Friday, April 11, 2008

Waste not...Trace Yes!

Or alternatively, how a frugal girl gets the most from her dollar, literally.

I buy a lot of patterns and I don't limit myself to only the big 3 companies. I buy Euro, Japanese and Boutique lines too and it could get a tad pricey for a girl on a budget who might need patterns in various sizes. So...I have found that I can get a lot more usage from multisized patterns if I purchase them in the largest size I might need and trace the smaller ones out. This philosophy works particularly well since I sew tons for my children and they are still very much growing. And yes, I even trace those patterns printed on tissue paper, lol. I'm a equal opportunity tracer!
What do I use to trace onto you ask? Well my favorite product to use thus far is patternease, but is also the most expensive at $2/yd. I also like using the plastic sheeting for things that are really difficult to see through and that I want the tracing to be used multiple times. I have also used freezer paper. An easy product to come by, but not particularly on the cheap side. For bargain basement tracing medium there's cariff septic liner (they also make a tracing product that has a bit more body). The septic liner can be found at Home Improvement Stores and it sales for about $.27/yd.
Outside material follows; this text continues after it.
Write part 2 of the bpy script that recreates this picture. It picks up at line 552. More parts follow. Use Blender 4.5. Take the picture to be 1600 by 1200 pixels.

It's a bit gauzy and thin and when I use it for tracing I trace using a sharpened crayon. It works well on Ottobre. I have some Swedish Tracing Paper on order, but it hasn't arrived, but I'll be sure to add a post about how it stacks up later. You can also use nonfusible interfacing to trace onto...when Joann's or Hancock's has it on sale it's a great time to grab a bolt for tracing. I love using a fine tip sharpie for tracing, colored pencils or sharpened crayons (purchased for a dime a pack at back to school sales). Then really all you need is a large flat surface to lay out your pattern and good lighting and you're off.
For the American patterns you don't have to worry about adding seam allowance or anything. For the European and Japanese patterns you can either trace a size up and that usually works well, or as I do trace the proper size and then eyeball the seam allowance when my pattern is on my fabric and cut it out that way. I don't try to make it hard or scientific. They do also sale guides you can add to your rotary cutter that will add the seam allowance for you. You could use a tracing wheel or a compass too...there's lots of ways to go.
Anyways, here's a micromini tutorial of me tracing out a burda pattern for my oldest son.

a few products you can trace on to.

Can you see the pattern underneath. Just trace over it with your sharpie. I used plastic sheeting this time.
Don't forget to trace all your pattern markings for future reference


Ali said...

I'm a fan of that plastic sheeting stuff too. I'm never confident enough of what sixe I'll need to cut right into the pattern itself.